Zach H., you rang?
This is a very important question! Here’s a few tips of advice from the Desk of Kaela:
High achieving community contributors are altruistic people. They love helping others and hate saying no. It’s our job as Community Managers to help them prioritize, otherwise they will take on everything.
- 1.
All Community members are volunteers. Whether they are consuming your content (passive user) or contributing to it (active), they are choosing to give the community what little time they have.
- a.
My catchphrase is: “I recognize that on my best day, I will be your fifth priority. And most days, I won’t even rank.“. This translates to: We as CMs need to understand our Community members have families, jobs, and a never-ending list of responsibilities. If we are going to add to their plate, we need to be thoughtful about what we’re adding and how it tracks to what they want to do.
- 2.
For this reason, I recommend having an intake process (ideally once a year) where you’re asking them what products they are using and how they want to contribute to the community.
- a.
Then as opportunities arise, you know how to prioritize them.
- 3.
Guardrails: As the Community Manager, you are the keeper of the relationships. All requests should go through you and you can prioritize how and when they are brought to the Community.
- a.
Don’t give internal teams unfiltered access to your community.
- b.
If internal stakeholders are active in your Community Slack workspace, set up a private channel for them to submit their requests.
- c.
Joel P. and I both have some best practices here if you need.
- 4.
Establish clear timelines & expectations with internal stakeholders.
- a.
It’s okay for you to say “hey!
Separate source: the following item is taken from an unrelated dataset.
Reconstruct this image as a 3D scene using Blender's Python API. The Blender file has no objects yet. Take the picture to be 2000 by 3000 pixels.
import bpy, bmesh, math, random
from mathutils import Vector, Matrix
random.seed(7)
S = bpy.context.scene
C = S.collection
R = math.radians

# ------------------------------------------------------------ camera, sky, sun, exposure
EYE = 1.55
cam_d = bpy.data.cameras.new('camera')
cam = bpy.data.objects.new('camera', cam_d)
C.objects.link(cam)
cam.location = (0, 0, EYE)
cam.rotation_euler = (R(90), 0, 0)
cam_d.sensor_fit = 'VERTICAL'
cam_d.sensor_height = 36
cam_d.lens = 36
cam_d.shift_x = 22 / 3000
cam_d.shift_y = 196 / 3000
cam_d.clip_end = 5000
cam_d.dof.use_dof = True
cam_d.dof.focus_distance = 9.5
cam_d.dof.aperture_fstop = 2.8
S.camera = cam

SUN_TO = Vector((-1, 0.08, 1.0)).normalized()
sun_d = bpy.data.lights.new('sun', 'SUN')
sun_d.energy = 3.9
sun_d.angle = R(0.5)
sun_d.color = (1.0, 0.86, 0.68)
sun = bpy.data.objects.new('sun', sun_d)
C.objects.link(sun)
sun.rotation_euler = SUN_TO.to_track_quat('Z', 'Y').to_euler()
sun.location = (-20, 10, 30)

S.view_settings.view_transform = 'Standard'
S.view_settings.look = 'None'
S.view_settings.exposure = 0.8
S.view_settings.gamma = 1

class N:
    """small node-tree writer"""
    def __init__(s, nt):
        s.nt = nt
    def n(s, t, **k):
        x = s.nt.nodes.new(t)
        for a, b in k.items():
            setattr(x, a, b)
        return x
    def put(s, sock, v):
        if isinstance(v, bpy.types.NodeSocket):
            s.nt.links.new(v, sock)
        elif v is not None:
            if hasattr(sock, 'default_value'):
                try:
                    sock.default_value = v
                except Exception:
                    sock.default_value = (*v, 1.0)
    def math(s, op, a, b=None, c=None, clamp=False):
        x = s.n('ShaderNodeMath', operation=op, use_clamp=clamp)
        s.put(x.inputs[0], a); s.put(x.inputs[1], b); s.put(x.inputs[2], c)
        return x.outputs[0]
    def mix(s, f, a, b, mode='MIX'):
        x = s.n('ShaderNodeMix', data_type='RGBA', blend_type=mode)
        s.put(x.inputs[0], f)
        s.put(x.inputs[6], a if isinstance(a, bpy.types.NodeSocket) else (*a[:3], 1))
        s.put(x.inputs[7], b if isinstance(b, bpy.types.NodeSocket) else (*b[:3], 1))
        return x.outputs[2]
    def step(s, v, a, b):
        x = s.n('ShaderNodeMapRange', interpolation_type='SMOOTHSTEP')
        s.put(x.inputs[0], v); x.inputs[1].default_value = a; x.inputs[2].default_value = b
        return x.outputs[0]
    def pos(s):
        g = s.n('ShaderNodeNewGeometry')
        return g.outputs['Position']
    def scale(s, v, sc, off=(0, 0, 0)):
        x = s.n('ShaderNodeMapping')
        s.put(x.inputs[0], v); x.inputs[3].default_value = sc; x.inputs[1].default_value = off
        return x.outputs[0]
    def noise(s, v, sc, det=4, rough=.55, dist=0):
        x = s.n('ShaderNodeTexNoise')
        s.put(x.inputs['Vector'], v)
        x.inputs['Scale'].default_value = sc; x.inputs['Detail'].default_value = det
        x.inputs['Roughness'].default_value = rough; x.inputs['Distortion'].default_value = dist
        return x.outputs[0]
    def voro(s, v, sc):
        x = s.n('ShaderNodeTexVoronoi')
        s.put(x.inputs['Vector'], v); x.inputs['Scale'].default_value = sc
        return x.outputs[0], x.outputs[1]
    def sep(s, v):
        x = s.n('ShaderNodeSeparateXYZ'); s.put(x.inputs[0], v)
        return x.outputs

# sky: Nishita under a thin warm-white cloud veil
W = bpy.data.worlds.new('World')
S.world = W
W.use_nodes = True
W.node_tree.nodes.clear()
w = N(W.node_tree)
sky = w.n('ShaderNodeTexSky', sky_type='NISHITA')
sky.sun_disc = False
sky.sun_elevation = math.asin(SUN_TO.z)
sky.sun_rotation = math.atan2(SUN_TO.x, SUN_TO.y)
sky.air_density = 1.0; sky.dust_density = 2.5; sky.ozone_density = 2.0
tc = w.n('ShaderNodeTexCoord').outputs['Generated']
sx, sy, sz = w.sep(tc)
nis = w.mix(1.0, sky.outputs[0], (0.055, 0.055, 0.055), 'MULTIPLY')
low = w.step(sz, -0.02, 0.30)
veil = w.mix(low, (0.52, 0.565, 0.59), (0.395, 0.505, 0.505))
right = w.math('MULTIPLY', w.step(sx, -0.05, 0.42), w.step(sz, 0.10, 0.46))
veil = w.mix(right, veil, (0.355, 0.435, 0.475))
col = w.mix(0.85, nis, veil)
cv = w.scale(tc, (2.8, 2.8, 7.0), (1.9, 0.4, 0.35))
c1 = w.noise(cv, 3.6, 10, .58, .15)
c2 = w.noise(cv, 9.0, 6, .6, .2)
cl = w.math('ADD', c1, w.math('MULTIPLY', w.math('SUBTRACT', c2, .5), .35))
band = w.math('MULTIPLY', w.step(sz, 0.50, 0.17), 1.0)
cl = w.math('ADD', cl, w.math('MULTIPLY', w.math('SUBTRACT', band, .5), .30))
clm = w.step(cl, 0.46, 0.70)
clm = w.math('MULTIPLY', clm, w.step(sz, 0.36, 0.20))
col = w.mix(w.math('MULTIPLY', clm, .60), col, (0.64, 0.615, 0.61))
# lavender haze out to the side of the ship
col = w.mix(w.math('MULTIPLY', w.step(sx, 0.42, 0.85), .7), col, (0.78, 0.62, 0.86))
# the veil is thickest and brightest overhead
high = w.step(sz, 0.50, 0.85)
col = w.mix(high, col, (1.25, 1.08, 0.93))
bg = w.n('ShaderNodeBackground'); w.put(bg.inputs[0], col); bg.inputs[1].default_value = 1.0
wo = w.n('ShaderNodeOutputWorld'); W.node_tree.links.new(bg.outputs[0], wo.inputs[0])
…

We already have x ask out to this group currently. Are you flexible on timeline? We are trying to be respectful on how many things we toss out at them.”
- 5.
Feedback loops: As a CM, you are responsible for operationalizing cross-functional partnerships and ensuring these partnerships support all parties. Before you establish a feedback session with Product, ask them directly: What does the feedback loop look like? How will customers know if their feedback is being actioned/prioritized?” Establish a culture of accountability so your internal stakeholders are invested in building relationships with community members.
- a.
In my community, we host monthly meetings with product. However, they aren’t designed to be product feedback sessions. They are designed to be a conversation between our product managers and product users, to share best practices and see what’s coming. We set the expectations that any feedback they have is welcome (enthusiastically welcomed), but we aren’t necessarily set-up to action that feedback based on this session.
This is something I can probably rant about for another 1000 words or so. Let me know if you wanna set up time to talk more.
: This something that every Community Manager will encounter and we can all do a better job. Empower yourself to protect your community from burnout and establish clear guidelines and boundaries with internal teams. In my experience, people are pretty happy to follow a process!